Greg Weeks' response was to dismissively compare Weisbrot to Mary Anastasia O'Grady for citing unnamed sources.

That struck me as uncharacteristically snippy and insulting, and I put it down to defensiveness: Weisbrot's report supported what I and others had been arguing with Weeks in response to his emphasis on the inadequate actions taken by Central and Latin American governments -- that it's misleading to discuss that in isolation from the actions the U.S. shows it's willing to take.

I'm sure Weeks doesn't really equate the two. Weisbrot's track record of being in touch with reality (and correcting the record when he's been inaccurate, as with the IMF "disbursement" report in early September) is in another league from MAOG's. She's an accountability-free pundit, one whose job is secure regardless of how many lies and delusions she peddles; that's what the WSJ editorial page pays her for.

Carlos the Jackal said...

Interesting blog, i'll be keeping my eye on it.

RNS said...

Nell, I couldn't find it anywhere in English, but its all over the Spanish language press. Here's a link to one such story:

http://www.rtve.es/noticias/20090929/oea-encalla-sobre-las-elecciones-honduras/294314.shtml

Basically it says the US jointed with Canada, Costa Rica, the Bahamas, Peru to abstain from saying what its posture would be regarding the November 29 elections, and said this in the earlier, public, part of the discussions. Obviously there's no public record of what was said in the closed, afternoon session.

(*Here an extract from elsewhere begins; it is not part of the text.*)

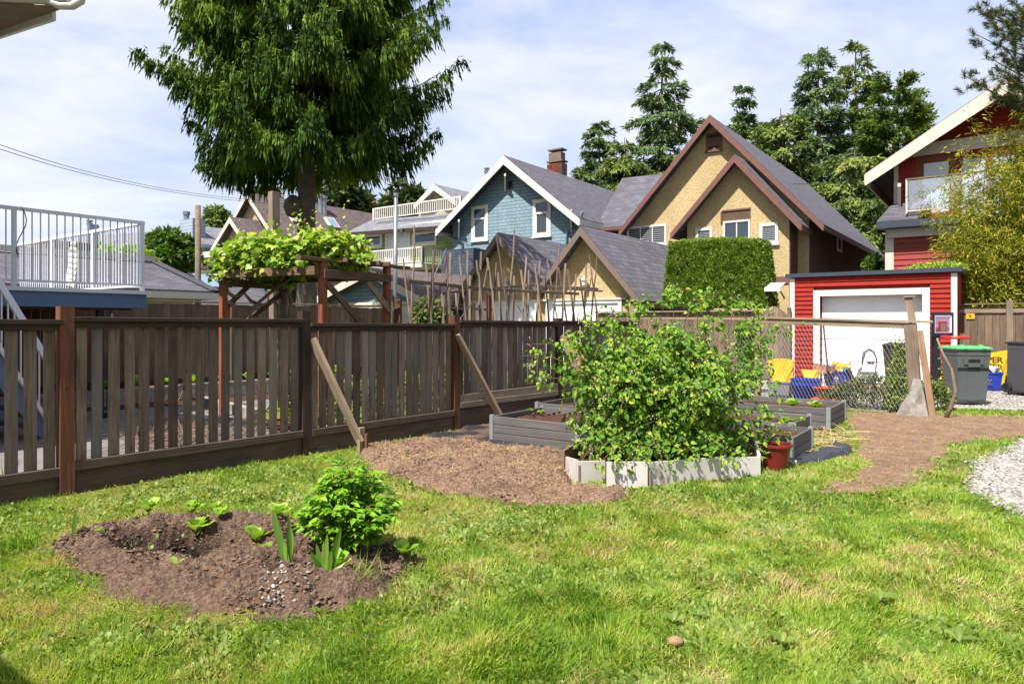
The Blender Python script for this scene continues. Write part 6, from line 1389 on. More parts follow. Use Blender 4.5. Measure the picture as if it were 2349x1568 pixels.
def blob(name, label, x, y0, y1, wpx, Y, n, size, mat, seed, group=None, irr=.25, tr_=.15, tmpl=T_CARD, up=.5):
    "broad crown built of leaf clumps spread through its volume"
    rg_ = np.random.default_rng(seed); b_ = d(x, HY, Y); b_.z = 0; e = thing(name, label, 'tree', b_, group)
    zc_, hz = HC + (HY - (y0 + y1) / 2) / F * Y, (y1 - y0) / 2 / F * Y; rx = wpx / 2 / F * Y
    trunk(e, b_, Vector((b_.x, b_.y, zc_ + hz * .5)), tr_, .03)
    nc = 70; cc = nrm(rg_.normal(0, 1, (nc, 3))) * (rg_.uniform(.35, .95, (nc, 1))); cr_ = rg_.uniform(.22, .42, nc); i = rg_.integers(0, nc, n)
    q = nrm(rg_.normal(0, 1, (n, 3))); pp = cc[i] + q * (cr_[i] * rg_.uniform(.6, 1, n))[:, None]
    P = pp * np.array([rx, rx, hz]) + np.array([b_.x, b_.y, zc_]); D = nrm(q + rg_.normal(0, .6, (n, 3)) + np.array([0, 0, -.25])); N = nrm(rg_.normal(0, .5, (n, 3)) + np.array([0, 0, up]) + q * .6)
    s_ = size * rg_.uniform(.6, 1.3, n); scatter('crown', tmpl, P, D, N, np.stack([s_, s_ * .5, s_], 1), np.clip(.5 + (cr_[i] - .32) * 1.5 + rg_.normal(0, .16, n), 0, 1), M[mat], e)
    return e
blob('maple_tree', 'rounded bright green leafy tree between deck and beige house', 392, 528, 640, 112, 30, 9000, .26, 'round', 41)
blob('leafy_shrub', 'light green shrub top behind the deck railing and garage ridge', 285, 560, 640, 120, 27, 3500, .22, 'vine', 42)
blob('willow_tree', 'thin pale green tree showing between flue and beige gable', 498, 480, 560, 70, 60, 2600, .5, 'conifer', 43)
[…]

The session was in part to discuss a motion to declare that the OAS would not support the results of the November 29 elections under the current regime.

RNS said...

I've now read Phillip Crowley's waffling, basically a claim that Anselem's statements were consistent with things they've said before.

Dear State Department,

IT WAS A STUPID THING WHEN Hillary SAID IT BEFORE AND ITS STILL A STUPID THING TO SAY.